The sale ends a bruising battle between the ride-hailing behemoths The sale of Uber's Southeast Asian business to Singapore-based rival Grab may have infringed competition rules, a Singapore watchdog said Friday, imposing restrictions on the deal while it carries out an investigation.
The sale announced on Monday ended a bruising battle between the ride-hailing behemoths and marked the US firm's latest retreat from international markets.
But the Competition Commission of Singapore (CCS) said both companies would face interim measures as it probes concerns Grab will have a virtual monopoly on the ride-hailing market—the first time such a directive has been issued in the city-state.
Under rules which take effect immediately, the companies will not be allowed to integrate their operations until the CCS investigation is finished.
They will have to maintain separate pricing and cannot obtain confidential information from each other like costing or customer and driver details.

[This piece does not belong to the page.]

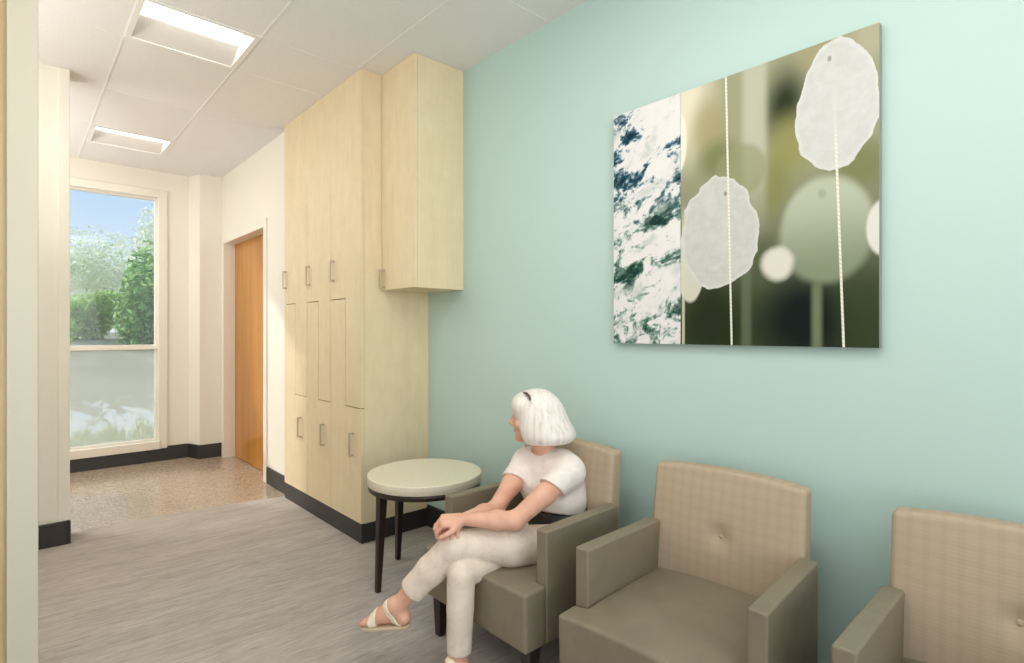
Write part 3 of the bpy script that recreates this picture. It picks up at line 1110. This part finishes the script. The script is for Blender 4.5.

This is likely to prove a major stumbling block for the deal, under which Singapore-based Grab is set to take over Uber's ride-sharing and food delivery operations in the region.
In return Uber will receive a 27.5 percent stake in the business, with chief executive of the California-headquartered company Dara Khosrowshahi joining the Grab board.
Singapore has a voluntary merger notification regime and the Commission said it has not received submissions from Uber and Grab as of Friday.
Both companies have indicated they intend to file a formal merger notification, the CCS said.
Uber and Grab did not immediately comment on the decision.